The concerning issue for rights groups is that Thailand has been here before. In July 2015, 109 detained Uyghurs were transferred back to China from Thailand. But this sparked a deadly reply.
Some analysts have pointed to the Erawan Shrine bombing in Bangkok in August that year, which killed twenty people, as a retaliation act by Uyghur militants. The shrine is popular with Chinese tourists.
Thailand now has to decide which way it will go. Refugees regularly enter the country often seeking a safe haven from war and repression from neighbouring countries like Myanmar and Cambodia, but Thailand is still not party to the 1951 Refugee Convention. This means they have no specific domestic legal framework for protection of urban refugees and asylum-seekers in place.
International communities who are concerned about the deportation of the Uyghurs should help Thailand, says Chalida Tajaroeunsuk, chairperson, People's Empowerment Foundation.
“The international community should help the Thai government to make a good decision on this and comply on international law to protect these people.”
The case of the 48 Uyghurs in Thailand has even caught the attention of Marcus Rubio, who was recently appointed the new U.S Secretary of State.
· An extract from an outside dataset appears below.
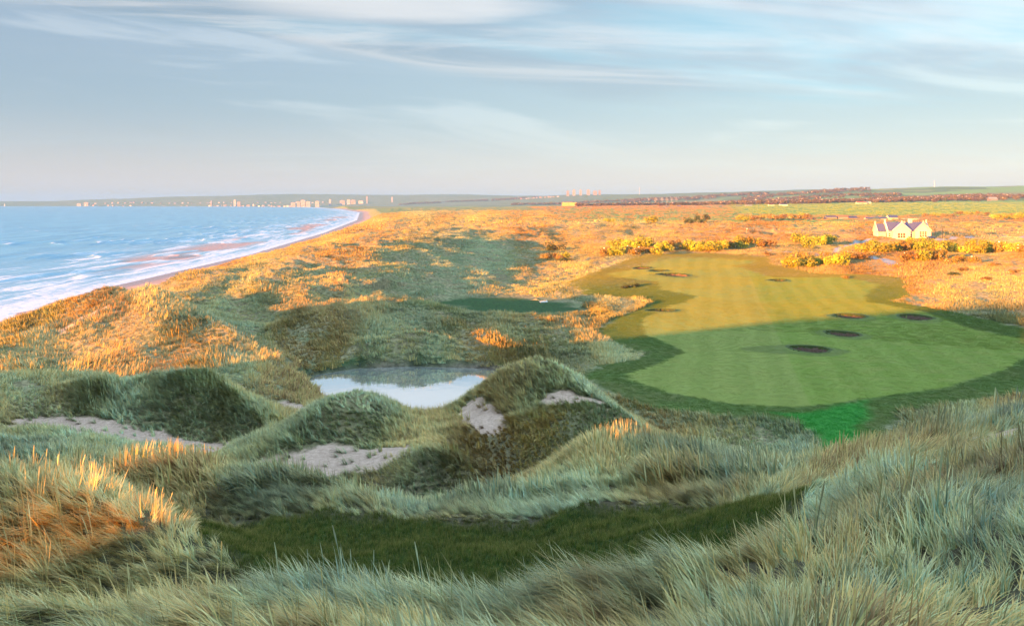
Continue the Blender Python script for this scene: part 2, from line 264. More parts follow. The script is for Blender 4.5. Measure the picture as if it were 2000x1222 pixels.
def Hfull(x, y, masks=False):
    x = np.asarray(x, float); y = np.asarray(y, float); r = np.hypot(x, y); h = base(x, y)
    sh = shore(x, y); ax = np.where((y > 1), x/np.maximum(y, 1), 0)
    nearfair = (r > 60) & (r < 420) & (x > 0)
    col = np.full(x.shape, -99.0); fai = col.copy(); viv = col.copy()
    if nearfair.any():
        col[nearfair] = sdpoly(x[nearfair], y[nearfair], COLLAR); fai[nearfair] = sdpoly(x[nearfair], y[nearfair], FAIR); viv[nearfair] = sdpoly(x[nearfair], y[nearfair], VIVID)
    near = r < 320; pon = np.full(x.shape, -99.0); bog = pon.copy()
    pon[near] = sdpoly(x[near], y[near], POND); bog[near] = sdpoly(x[near], y[near], BOG)
    flat = np.maximum(sst(col, -10, 1), np.maximum(sst(pon, -8, 0), sst(bog, -10, 0)))
    # dune relief
    wx = x+fbm(x, y, 40, 2, 0.5, 3.1)*9; wy = y+fbm(x, y, 40, 2, 0.5, 8.7)*9
    belt = sst(sh, 38, 95)*(1-sst(x, -30, 60)*(1-sst(y, 380, 500))*1.0)
    belt *= 1-sst(y, 2200, 3500)
    rightm = sst(x, 40, 110)*sst(y, 190, 300)*(1-sst(y, 560, 800))
    midv = sst(r, 75, 130)
    quiet = 1-0.75*np.exp(-(((x+58)/34)**2+((y-118)/46)**2)**2)      # smooth flanks of the big sunlit dune
    quiet = quiet*(1-0.65*sst(x, -32, -18)*(1-sst(x, 40, 62))*sst(y, 120, 150)*(1-sst(y, 370, 410)))
    amp = quiet*midv*(0.35+belt*sst(r, 90, 180)*1.75+rightm*0.25)*(1-sst(r, 900, 1500)*(1-belt)*0.9)
    rg = ridged(wx, wy, 42, 4, 0.52)-0.55
    h = h+amp*rg*1.55*(1-flat)
    h = crests(x, y, h)
    hum = fbm(x, y, 11, 3, 0.55, 5.0)
    a2 = (0.16+0.16*sst(r, 14, 40)+0.25*sst(r, 45, 90)+0.30*midv*belt)*(1-sst(r, 1500, 3000))
    val_ = sst(x, -45, -25)*(1-sst(x, 25, 50))*sst(y, 118, 135)*(1-sst(y, 380, 430)); a2 = a2*(0.5+0.5*quiet)*(1-val_)
    h = h+val_*(1-flat)*0.62*(ridged(x, y, 8.5, 3, 0.55, 6.6)-0.6)
    a2 = a2*(1-0.35*rightm)
    h = h+a2*hum*(1-flat)
    h = h+(0.05+0.05*sst(r, 30, 70))*fbm(x, y, 2.3, 2, 0.6, 1.0)*(1-flat)*(1-sst(r, 300, 500))
    h = h+0.16*(ridged(x, y, 3.4, 2, 0.5, 2.2)-0.5)*(1-sst(r, 30, 60))*(1-flat)
    lev = sst(col, -6, 2)*(1-sst(h-fairz(y), 1.5, 4)); h = h*(1-lev*0.9)+(fairz(y)+0.012*np.maximum(x-95, 0)**1.2)*lev*0.9
    fl = sst(col, -3, 3); h = h+fl*(fbm(x, y, 33, 2, 0.4, 2.0)*(0.5+0.35*sst(y, 130, 180)))
    hills = sst(r, 2500, 4500); h = h+hills*(fbm(x, y, 1300, 4, 0.5, 4.0)*14-3)
    # collar banks and bunkers
    for bx, by, hw, hl, dp in BUNK:
        d = np.sqrt(((x-bx)/hw)**2+((y-by)/hl)**2)
        h = h+0.22*np.exp(-((d-1.25)/0.5)**2)
        h = h-(dp+0.35)*(1-sst(d, 1.12, 1.18))
    # pond beds
    h = np.where(pon > -9, np.minimum(h, 6.0-sst(pon, -3, 3)*1.9+np.maximum(-pon-1.5, 0)*1.2), h)
    h = np.where(bog > -12, np.minimum(h, 6.25+np.maximum(-bog, 0)*0.25+0.12*hum), h)
    # beach
    far = sst(r, 1500, 4000)
    bw = 26+fbm(x, y, 60, 2, 0.5, 6.6)*5
    prof = np.where(sh < 0, np.maximum(sh*0.03, -4), np.minimum(sh, bw)*0.085+np.maximum(sh-bw, 0)*0.5)
    k_ = 1.2; hh = np.clip(0.5+0.5*(prof-h)/k_, 0, 1); h2 = prof*(1-hh)+h*hh-k_*hh*(1-hh)
    h = np.where(prof > h+5, h, h2)
    beach = 1-sst(sh-bw, -3, 4)
    if masks: return h, dict(col=col, fai=fai, viv=viv, pon=pon, bog=bog, sh=sh, beach=beach, r=r, rightm=rightm, belt=belt)
    return h
def H1(x, y): return float(Hfull(np.array([x]), np.array([y]))[0])
def hit(px, py, d0=8.0, d1=9000.0):
    """where the sight line through a picture point meets the ground"""
    D = np.exp(np.linspace(math.log(d0), math.log(d1), 900)); x = (px-1000)*D/F
    z = CZ-(py-HY)*D/F; g = Hfull(x, D); i = np.argmax(g >= z)
    if g[i] < z[i]: i = len(D)-1
    return float(x[i]), float(D[i]), float(g[i])
# ------------------------------------------------------------------ mesh helpers
def mesh_np(name, co, faces, loops=None, smooth=True):
    me = bpy.data.meshes.new(name); co = np.ascontiguousarray(co, dtype=np.float32); faces = np.asarray(faces, dtype=np.int32)
    me.vertices.add(len(co)); me.vertices.foreach_set('co', co.ravel()); k = faces.shape[1]
    me.loops.add(faces.size); me.loops.foreach_set('vertex_index', faces.ravel())
    me.polygons.add(len(faces)); me.polygons.foreach_set('loop_start', np.arange(0, faces.size, k, dtype=np.int32))
    me.polygons.foreach_set('use_smooth', np.full(len(faces), smooth, dtype=bool)); me.update(calc_edges=True); return me
def fattr(me, name, vals):
    a = me.attributes.new(name, 'FLOAT', 'POINT'); a.data.foreach_set('value', np.asarray(vals, dtype=np.float32).ravel())
def link(name, me, mat=None, parent=None, **props):
    o = bpy.data.objects.new(name, me); SC.collection.objects.link(o)
    if mat is not None and me is not None: me.materials.clear(); me.materials.append(mat)
    if parent is not None: o.parent = parent
    for k, v in props.items(): o[k] = v
    return o
# ------------------------------------------------------------------ ground material
def new_mat(name):
    m = bpy.data.materials.new(name); m.use_nodes = True; t = NT(m.node_tree); t.n.clear()
    o = t.new('ShaderNodeOutputMaterial'); b = t.new('ShaderNodeBsdfPrincipled'); t.l.new(b.outputs[0], o.inputs[0]); t.b = b; t.o = o
    b.inputs['Roughness'].default_value = 0.85; b.inputs['Specular IOR Level'].default_value = 0.2
    return m, t
def bump(t, hgt, dist, strength=1.0):
    b = t.new('ShaderNodeBump'); b.inputs['Distance'].default_value = dist; b.inputs['Strength'].default_value = strength
    t.put(b.inputs['Height'], hgt); return b.outputs[0]
def turf_colour(t, pos):
    sepp = t.new('ShaderNodeSeparateXYZ'); t.l.new(pos, sepp.inputs[0]); px_, py_ = sepp.outputs[0], sepp.outputs[1]
    u = t.math('ADD', t.math('MULTIPLY', px_, 0.97), t.math('MULTIPLY', py_, -0.24)); v = t.math('ADD', t.math('MULTIPLY', px_, 0.24), t.math('MULTIPLY', py_, 0.97))
    wob = t.math('MULTIPLY', t.math('SUBTRACT', t.noise(pos, 0.05, 3), 0.5), 5.0)
    su = t.math('SINE', t.math('MULTIPLY', t.math('ADD', u, wob), 1.25)); sv = t.math('SINE', t.math('MULTIPLY', t.math('ADD', v, wob), 1.05))
    half = t.ss(t.math('ADD', t.math('MULTIPLY', px_, 1.0), t.math('MULTIPLY', py_, 0.0)), 37.0, 37.6)
    half = t.ss(u, 11.0, 11.5)
    gA = t.mix(t.ss(su, -0.5, 0.5), (0.185,0.24,0.05), (0.21,0.265,0.06)); gB = t.mix(t.ss(su, -0.5, 0.5), (0.145,0.225,0.03), (0.17,0.25,0.04))
    g = t.mix(half, gA, gB); g = t.mix(t.math('MULTIPLY', t.ss(sv, 0.2, 0.9), 0.16), g, (0.22,0.26,0.07))
    g = t.mix(t.math('MULTIPLY', t.ss(t.noise(pos, 0.35, 6, 0.65), 0.45, 0.7), 0.45), g, (0.23,0.24,0.06))
    g = t.mix(t.ss(t.noise(pos, 6.0, 4, 0.7), 0.3, 0.7, 0.0, 0.25), g, (0.12,0.17,0.04))
    return g
def ground_material():
    m, t = new_mat('dune_ground'); geo = t.new('ShaderNodeNewGeometry'); pos = geo.outputs['Position']
    a = lambda n: t.attr(n).outputs['Fac']
    fine = t.noise(pos, 1.3, 7, 0.62); mid = t.noise(pos, 0.11, 5, 0.6); big = t.noise(pos, 0.02, 4, 0.55); tuft = t.noise(pos, 4.0, 4, 0.6)
    dry = t.mix(t.ss(fine, 0.35, 0.68), (0.17,0.155,0.085), (0.38,0.34,0.20))
    grn = t.mix(t.ss(fine, 0.32, 0.66), (0.10,0.13,0.06), (0.26,0.285,0.15))
    c = t.mix(t.ss(mid, 0.40, 0.62), dry, grn)
    c = t.mix(t.math('MULTIPLY', t.ss(big, 0.5, 0.68), 0.5), c, (0.16,0.125,0.075))
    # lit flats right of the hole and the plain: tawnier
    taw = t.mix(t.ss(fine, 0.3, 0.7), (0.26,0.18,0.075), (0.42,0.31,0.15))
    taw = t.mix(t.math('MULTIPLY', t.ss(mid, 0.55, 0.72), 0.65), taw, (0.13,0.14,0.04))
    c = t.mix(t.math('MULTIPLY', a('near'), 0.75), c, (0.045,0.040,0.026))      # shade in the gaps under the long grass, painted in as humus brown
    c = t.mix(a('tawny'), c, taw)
    # farmland beyond
    fld = t.mix(t.ss(big, 0.42, 0.5), (0.16,0.24,0.06), (0.22,0.27,0.08))
    vor = t.new('ShaderNodeTexVoronoi'); t.put(vor.inputs['Vector'], t.vmul(pos, (0.0028,0.0014,0))); vor.inputs['Scale'].default_value = 1.0
    sp = t.new('ShaderNodeSeparateColor'); t.l.new(vor.outputs['Color'], sp.inputs[0])
    fld = t.mix(t.ss(sp.outputs[0], 0.55, 0.6), fld, (0.25,0.165,0.085)); fld = t.mix(t.ss(sp.outputs[1], 0.72, 0.76), fld, (0.14,0.115,0.06))
    c = t.mix(a('farm'), c, fld)
    c = t.mix(a('wood'), c, t.mix(t.ss(t.noise(pos, 0.02, 5, 0.7), 0.4, 0.62), (0.02,0.035,0.02), (0.06,0.07,0.035)))
    c = t.mix(a('haze_tint'), c, t.mix(t.ss(t.noise(pos, 0.012, 5, 0.7), 0.4, 0.6), (0.05,0.055,0.075), (0.13,0.125,0.15)))  # bluish grey haze painted into the colour of the far hills
    c = t.mix(a('field'), c, t.mix(t.ss(mid, 0.3, 0.7), (0.17,0.29,0.055), (0.24,0.34,0.08)))
    # bare blown sand
    snd = t.mix(t.ss(t.noise(pos, 3.2, 6, 0.7), 0.30, 0.70), (0.46,0.335,0.27), (0.62,0.47,0.385))
    snd = t.mix(t.math('MULTIPLY', t.ss(tuft, 0.64, 0.72), 0.5), snd, (0.09,0.08,0.05))
    c = t.mix(t.ss(t.math('ADD', a('sand'), t.math('MULTIPLY', t.math('SUBTRACT', fine, 0.5), 1.6)), 0.25, 0.7), c, snd)
    g = turf_colour(t, pos)
    cg = t.mix(t.ss(fine, 0.3, 0.7), (0.07,0.125,0.028), (0.105,0.17,0.04)); cg = t.mix(t.ss(mid, 0.45, 0.65), cg, (0.12,0.14,0.045))
    c = t.mix(a('collar'), c, cg); c = t.mix(a('vivid'), c, t.mix(t.ss(tuft, 0.4, 0.6), (0.025,0.20,0.025), (0.045,0.27,0.04))); c = t.mix(a('fair'), c, g)
    # turf fringe around the bunkers, wet ground
    c = t.mix(t.math('MULTIPLY', a('lip'), 0.75), c, t.mix(t.ss(fine, 0.3, 0.7), (0.06,0.10,0.022), (0.12,0.15,0.045)))
    wetc = t.mix(t.ss(fine, 0.35, 0.65), (0.018,0.05,0.014), (0.035,0.105,0.026)); c = t.mix(a('wet'), c, wetc)
    c = t.mix(a('mud'), c, t.mix(t.ss(fine, 0.35, 0.65), (0.09,0.075,0.06), (0.20,0.165,0.135)))
    c = t.mix(a('hollow'), c, t.mix(t.ss(fine, 0.3, 0.7), (0.02,0.045,0.006), (0.045,0.085,0.012)))
    c = t.mix(a('track'), c, t.mix(t.ss(mid, 0.4, 0.6), (0.26,0.27,0.30), (0.38,0.38,0.40)))
    # beach
    bch = t.mix(t.ss(t.noise(pos, 0.08, 5, 0.6), 0.35, 0.65), (0.33,0.23,0.21), (0.42,0.31,0.28))
    bch = t.mix(a('wetsand'), bch, (0.22,0.16,0.17)); c = t.mix(a('beach'), c, bch)
    t.put(t.b.inputs['Base Color'], c)
    t.put(t.b.inputs['Roughness'], t.lin(a('wetsand'), 0, 1, 0.9, 0.28))
    rough = t.math('SUBTRACT', 1.0, t.math('MAXIMUM', t.math('MAXIMUM', a('collar'), a('fair')), t.math('MAXIMUM', a('beach'), a('farm'))), clamp=True)
    b1 = t.math('MULTIPLY', t.math('ADD', fine, t.math('MULTIPLY', tuft, 0.35)), t.math('ADD', t.math('MULTIPLY', rough, 0.93), 0.07))
    t.put(t.b.inputs['Normal'], bump(t, b1, 0.55)); return m
MG = ground_material()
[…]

Rubio says he would lobby for Thailand not to return them to China.
Emilie Palamy Pradicihit, founder of Manushya Foundation, a human right organization in Bangkok, says its Thailand’s duty to protect the group.
“As a newly elected member of the UN Human Rights Council, Thailand has an elevated duty to uphold the principles it pledged to protect. Ignoring this will shatter its credibility in China’s persecution of Uyghurs. The world is watching,” she said.
A Thai court will hear the case of the detained Uyghurs on February 17.